Mr Varadkar said on Saturday that while what he had done was not best practice and that he regretted that it had not been carried out in a more appropriately formal manner, nevertheless the contract had been delivered to Dr Ó Tuathail “entirely in the public interest” with a view to “advance Government policy”.

He said that an agreement which is “extensively set out in press releases” is “not capable of falling within the definition” of ‘secret or confidential’, as contained in the Official Secrets Act.

The IMO issued a press release on the agreement on April 6, a day after negotiations concluded. However, the deal itself was not ratified until late May, while TDs in the Dáil had complained about being unaware as to its fine detail on April 16.

The NAGP was wound up after going into voluntary liquidation in May 2019 following the delivery of a report by Chay Bowes to the association’s directors and council members regarding its financial governance.

The entire council of the organisation resigned en masse on April 28, 2019, including Dr Ó Tuathail, citing “serious issues of internal governance” which had been brought to its attention.

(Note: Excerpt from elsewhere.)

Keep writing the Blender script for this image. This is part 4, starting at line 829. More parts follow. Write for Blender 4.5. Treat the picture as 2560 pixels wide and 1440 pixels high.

Mr Varadkar is expected to make a statement to the Dáil tomorrow, and to take questions on the matter from TDs.

Both Mr Smith and Mr Bowes, a former member of the NAGP and the whistleblower for the Village Magazine story, said that Mr Varadkar’s statement had not changed their position.

Mr Varadkar’s statement on Saturday came after all the larger Opposition parties in the Dáil, and some Fianna Fáil TDs, had called for him to clarify the allegations stemming from the Village article.